Taliban Has Agreed to Cease-Fire in Afghanistan, With Possibility of Peace Deal: Report

The Taliban announced on Sunday that they have agreed to a temporary cease-fire in Afghanistan, providing hope that a potential peace agreement could move forward with the U.S. and the Afghan government.

The Associated Press first reported, citing anonymous Taliban officials, that the temporary agreement had been announced, although the promised duration is unclear. The news service said that some have suggested it would last at least 10 days, and it is expected that the Taliban's leader will sign the pending peace agreement.

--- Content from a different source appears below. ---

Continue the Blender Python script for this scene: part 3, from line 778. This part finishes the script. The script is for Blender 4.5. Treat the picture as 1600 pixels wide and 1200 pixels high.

The U.S. hopes to ink a peace deal that would allow President Donald Trump to end the longest war in the nation's history, which was launched 18 years ago in 2001 after the U.S. was attacked by Al Qaeda on September 11 of that year. Prior attempts by the Trump administration to secure an agreement had stalled, as the Taliban appeared unwilling to make commitments required by the U.S.

U.S. soldiers in Afghanistan
In this photo taken on June 6, U.S. soldiers look out over hillsides during a visit of the commander of U.S. and NATO forces in Afghanistan General Scott Miller at the Afghan National Army checkpoint in Nerkh district of Wardak province THOMAS WATKINS/AFP/Getty

According to The Associated Press report, a "key pillar" of the potential deal will be direct negotiations between the Taliban and the Afghan government to shape the future of the south Asian nation. Those negotiations would reportedly cover topics ranging from a path forward on free speech, women's rights, the fate of Taliban fighters, and what will happen to Afghan warlords.

Newsweek has reached out to the White House, the State Department and United States Central Command (CENTCOM) for comment.

Trump has repeatedly criticized U.S. involvement in expensive foreign conflicts, and has drawn controversy for his abrupt withdrawal of American forces from Syria earlier this year. His administration has pushed for ending the war in Afghanistan, where the U.S. currently has about 12,000 troops stationed.

In September, Trump publicly announced via Twitter that he had called off a secret meeting with Taliban leaders and Afghanistan's President Ashraf Ghani.

"Unbeknownst to almost everyone, the major Taliban leaders and, separately, the President of Afghanistan, were going to secretly meet with me at Camp David on Sunday. They were coming to the United States tonight," the president tweeted at the time. "Unfortunately, in order to build false leverage, they admitted to an attack in Kabul that killed one of our great great soldiers, and 11 other people. I immediately cancelled the meeting and called off peace negotiations."

"They only made it worse! If they cannot agree to a ceasefire during these very important peace talks, and would even kill 12 innocent people, then they probably don't have the power to negotiate a meaningful agreement anyway. How many more decades are they willing to fight?" he wrote.

Then on Thanksgiving, during a surprise trip to Afghanistan, Trump said he'd resumed peace talks with the Taliban.

Trump and Ghani
Afghan President Ashraf Ghani shakes hands with President Donald Trump after addressing U.S. troops at Bagram Air Field on November 28 in Afghanistan OLIVIER DOULIERY/AFP/Getty

"The Taliban wants to make a deal, and we're meeting with them," Trump said as he met with Afghanistan's president.

"We're going to stay until such time as we have a deal, or we have total victory, and they want to make a deal very badly," he added. The president also stated his desire to reduce the U.S. troop presence in the country to about 8,600 soldiers.

The news of the possible peace deal and the cease-fire came as a Taliban attack claimed at least 17 lives in Afghanistan's northern Takhar province on Sunday, Al Jazeera reported. However, those were local fighters and not U.S. troops. Taliban spokesman Zabihullah Mujahid reportedly claimed that the militant group had killed 21 gunmen and taken their weapons.

U.S. Army Sergeant First Class Michael James Goble became the 20th American to die this year in the ongoing war in Afghanistan. The Pentagon announced Goble's death two days before Christmas.

This article has been updated with additional background information.